Lines of data:
════

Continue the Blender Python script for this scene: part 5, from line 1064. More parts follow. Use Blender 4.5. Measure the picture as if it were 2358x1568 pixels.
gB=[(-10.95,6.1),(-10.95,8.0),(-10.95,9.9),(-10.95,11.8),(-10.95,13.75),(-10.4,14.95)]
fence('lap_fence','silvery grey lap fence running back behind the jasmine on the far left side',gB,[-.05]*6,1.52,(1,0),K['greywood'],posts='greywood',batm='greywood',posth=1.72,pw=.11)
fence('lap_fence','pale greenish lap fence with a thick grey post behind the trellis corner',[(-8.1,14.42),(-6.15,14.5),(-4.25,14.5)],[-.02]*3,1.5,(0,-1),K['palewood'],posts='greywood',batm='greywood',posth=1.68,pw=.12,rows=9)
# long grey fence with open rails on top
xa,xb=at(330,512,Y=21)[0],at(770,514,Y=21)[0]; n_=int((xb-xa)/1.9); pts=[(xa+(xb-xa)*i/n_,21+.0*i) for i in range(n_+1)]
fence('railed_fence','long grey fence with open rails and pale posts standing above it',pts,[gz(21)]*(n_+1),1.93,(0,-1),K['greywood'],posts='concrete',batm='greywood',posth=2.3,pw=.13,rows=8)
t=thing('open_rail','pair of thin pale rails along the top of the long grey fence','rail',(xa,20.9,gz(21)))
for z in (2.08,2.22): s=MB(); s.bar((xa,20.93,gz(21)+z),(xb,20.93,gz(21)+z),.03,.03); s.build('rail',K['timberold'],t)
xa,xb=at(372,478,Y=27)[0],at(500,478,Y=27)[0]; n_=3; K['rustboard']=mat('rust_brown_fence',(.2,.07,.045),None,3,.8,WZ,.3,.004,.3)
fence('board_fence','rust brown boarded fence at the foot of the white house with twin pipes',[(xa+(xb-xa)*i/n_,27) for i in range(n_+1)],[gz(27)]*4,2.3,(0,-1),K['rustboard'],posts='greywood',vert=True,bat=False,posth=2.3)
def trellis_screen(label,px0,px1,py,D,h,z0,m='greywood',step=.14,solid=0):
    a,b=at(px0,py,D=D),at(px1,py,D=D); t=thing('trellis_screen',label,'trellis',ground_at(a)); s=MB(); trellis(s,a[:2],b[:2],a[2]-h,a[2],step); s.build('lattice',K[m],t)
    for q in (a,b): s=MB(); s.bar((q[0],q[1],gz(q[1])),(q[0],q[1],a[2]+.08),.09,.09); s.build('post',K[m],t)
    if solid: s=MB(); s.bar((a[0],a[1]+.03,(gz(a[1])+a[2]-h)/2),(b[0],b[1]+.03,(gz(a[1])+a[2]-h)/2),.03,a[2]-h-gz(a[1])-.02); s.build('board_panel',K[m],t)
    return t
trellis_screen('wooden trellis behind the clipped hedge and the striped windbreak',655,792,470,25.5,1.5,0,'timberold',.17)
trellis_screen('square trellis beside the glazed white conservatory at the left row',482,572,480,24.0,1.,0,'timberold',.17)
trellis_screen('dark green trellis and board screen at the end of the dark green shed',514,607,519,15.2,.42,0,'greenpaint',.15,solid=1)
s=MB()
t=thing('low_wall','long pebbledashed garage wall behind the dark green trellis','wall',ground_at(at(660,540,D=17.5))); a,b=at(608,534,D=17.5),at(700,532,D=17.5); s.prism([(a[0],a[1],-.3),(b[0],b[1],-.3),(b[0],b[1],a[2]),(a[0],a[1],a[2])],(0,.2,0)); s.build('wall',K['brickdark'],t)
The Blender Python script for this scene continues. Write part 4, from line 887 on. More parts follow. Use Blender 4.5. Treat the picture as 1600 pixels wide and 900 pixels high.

════

Copy out the full listing exactly.

RESPONSE:
Continue the Blender Python script for this scene: part 5, from line 1064. More parts follow. Use Blender 4.5. Measure the picture as if it were 2358x1568 pixels.
gB=[(-10.95,6.1),(-10.95,8.0),(-10.95,9.9),(-10.95,11.8),(-10.95,13.75),(-10.4,14.95)]
fence('lap_fence','silvery grey lap fence running back behind the jasmine on the far left side',gB,[-.05]*6,1.52,(1,0),K['greywood'],posts='greywood',batm='greywood',posth=1.72,pw=.11)
fence('lap_fence','pale greenish lap fence with a thick grey post behind the trellis corner',[(-8.1,14.42),(-6.15,14.5),(-4.25,14.5)],[-.02]*3,1.5,(0,-1),K['palewood'],posts='greywood',batm='greywood',posth=1.68,pw=.12,rows=9)
# long grey fence with open rails on top
xa,xb=at(330,512,Y=21)[0],at(770,514,Y=21)[0]; n_=int((xb-xa)/1.9); pts=[(xa+(xb-xa)*i/n_,21+.0*i) for i in range(n_+1)]
fence('railed_fence','long grey fence with open rails and pale posts standing above it',pts,[gz(21)]*(n_+1),1.93,(0,-1),K['greywood'],posts='concrete',batm='greywood',posth=2.3,pw=.13,rows=8)
t=thing('open_rail','pair of thin pale rails along the top of the long grey fence','rail',(xa,20.9,gz(21)))
for z in (2.08,2.22): s=MB(); s.bar((xa,20.93,gz(21)+z),(xb,20.93,gz(21)+z),.03,.03); s.build('rail',K['timberold'],t)
xa,xb=at(372,478,Y=27)[0],at(500,478,Y=27)[0]; n_=3; K['rustboard']=mat('rust_brown_fence',(.2,.07,.045),None,3,.8,WZ,.3,.004,.3)
fence('board_fence','rust brown boarded fence at the foot of the white house with twin pipes',[(xa+(xb-xa)*i/n_,27) for i in range(n_+1)],[gz(27)]*4,2.3,(0,-1),K['rustboard'],posts='greywood',vert=True,bat=False,posth=2.3)
def trellis_screen(label,px0,px1,py,D,h,z0,m='greywood',step=.14,solid=0):
    a,b=at(px0,py,D=D),at(px1,py,D=D); t=thing('trellis_screen',label,'trellis',ground_at(a)); s=MB(); trellis(s,a[:2],b[:2],a[2]-h,a[2],step); s.build('lattice',K[m],t)
    for q in (a,b): s=MB(); s.bar((q[0],q[1],gz(q[1])),(q[0],q[1],a[2]+.08),.09,.09); s.build('post',K[m],t)
    if solid: s=MB(); s.bar((a[0],a[1]+.03,(gz(a[1])+a[2]-h)/2),(b[0],b[1]+.03,(gz(a[1])+a[2]-h)/2),.03,a[2]-h-gz(a[1])-.02); s.build('board_panel',K[m],t)
    return t
trellis_screen('wooden trellis behind the clipped hedge and the striped windbreak',655,792,470,25.5,1.5,0,'timberold',.17)
trellis_screen('square trellis beside the glazed white conservatory at the left row',482,572,480,24.0,1.,0,'timberold',.17)
trellis_screen('dark green trellis and board screen at the end of the dark green shed',514,607,519,15.2,.42,0,'greenpaint',.15,solid=1)
s=MB()
t=thing('low_wall','long pebbledashed garage wall behind the dark green trellis','wall',ground_at(at(660,540,D=17.5))); a,b=at(608,534,D=17.5),at(700,532,D=17.5); s.prism([(a[0],a[1],-.3),(b[0],b[1],-.3),(b[0],b[1],a[2]),(a[0],a[1],a[2])],(0,.2,0)); s.build('wall',K['brickdark'],t)
The Blender Python script for this scene continues. Write part 4, from line 887 on. More parts follow. Use Blender 4.5. Treat the picture as 1600 pixels wide and 900 pixels high.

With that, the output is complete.